In January, GM invested $500 million in Lyft, and will work with the ride-hailing company to develop a fleet of self-driving cars. It also purchased the remnants of another ride-hailing service, Sidecar, to set up its own service, initially in Ann Arbor, Michigan. Uber is also aggressively pursuing self-driving research, having set up a lab in Pittsburgh, with many researchers coming from the famed robotics lab at Carnegie Mellon University.

While GM’s interest in self-driving cars had seemed to revolve around a still-distant autonomous ride-sharing future, today’s announcement suggests the company is gearing up to more directly take on companies like Google, Tesla, Toyota, and Ford—all of which are in various stages of producing self-driving cars.

Cruise was working on building self-driving car “kits”—which cost $10,000 each—to retrofit normal cars and turn them into autonomous vehicles, according to Re/code. The startup, which had raised nearly $19 million in funding to date, will be allowed to operate, er, autonomously within GM. The company didn’t provide any details on how exactly Cruise will aid its self-driving research, but GM president Dan Ammann told Re/code the acquisition “will significantly accelerate the timeline for bringing autonomous vehicles to market.”

Google has a few dozen modified Lexus SUVs and homemade cars driving themselves around streets in Silicon Valley, Austin, Texas, and in Washington state. To date, they’ve driven nearly 1.5 million miles autonomously, according to a report Google released in February. Tesla recently introduced a feature called “autopilot” that allows its Model S cars to steer themselves and change lanes on the highway, as well as parallel park themselves. Tesla CEO Elon Musk has said he wants his cars to completely drive themselves in the next two years.

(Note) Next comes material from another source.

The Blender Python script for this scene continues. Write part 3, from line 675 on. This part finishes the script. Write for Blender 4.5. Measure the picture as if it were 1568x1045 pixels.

Longstanding car makers have also made strides into autonomous tech: Ford has a fleet of self-driving Fusion cars on the road in Michigan that can drive themselves even in tricky conditions like snow and rain, and Toyota recently pledged $1 billion to its new research lab for autonomous vehicles and robotics. Ford CEO Mark Fields previously told Quartz that someone, Ford or otherwise, will have a completely self-driving car on the road in the next four years, although the head of Toyota’s research lab, Gill Pratt, told Quartz that there are still a lot of problems that autonomous cars need to overcome, beyond just technical hurdles, before we’ll see them on the streets.

GM’s acquisition signals that it’s seen the writing on the wall about where the car industry is headed, and it’s moving out of the slow lane. “Fully autonomous vehicles can bring our customers enormous benefits in terms of greater convenience, lower cost and improved safety for their daily mobility needs,” said Amman said in a release. “They have a singular goal, to be the first and best providers of self driving vehicles, and they just got a step closer,” Nabeel Hyatt, a partner at Spark, one of the venture capital firms that invested in Cruise, said of GM on Medium. Now it just remains to be seen whether Cruise will be what GM needs to keep up with its self-driving competition.